2. Paper Drafting and Isolation Camps​

  • Secure Isolation Facilities: Months before the exam, the selected question-setters are taken to highly secure, remote locations—sometimes military bases or isolated state facilities.
  • Complete Communications Blackout: Armed guards secure these camps to enforce a total communications blackout. Teachers cannot use smartphones or the internet, preventing leaks until the entire national examination is over.

3. Maximum-Security Printing​

  • Prison Printing Facilities: The exam papers are often printed inside designated maximum-security state prisons.
  • Armed Guards: The facilities are heavily monitored 24/7 by CCTV and secured by armed guards. Prison workers are locked in and barred from contacting the outside world until the testing period concludes.

4. Counter-Cheating and Electronic Warfare​

  • Signal Jamming: Paramilitary and local security authorities position radio-frequency jammers around testing hubs.
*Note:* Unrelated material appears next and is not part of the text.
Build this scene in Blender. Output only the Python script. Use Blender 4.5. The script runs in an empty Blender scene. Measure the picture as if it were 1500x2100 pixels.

This blocks all wireless, cell, and Wi-Fi communications to stop hidden earpieces or cameras from transmitting data.
  • Drone Monitoring: In multiple provinces, authorities deploy specialized drones to sweep the skies near testing centers. They trace and intercept unauthorized radio signals or cheating frequencies.
  • Biometric Entry Barriers: Security checkpoints at test centers resemble high-tech border crossings. They use metal detectors, facial recognition, and iris scanners backed by state security databases to stop proxy test-takers.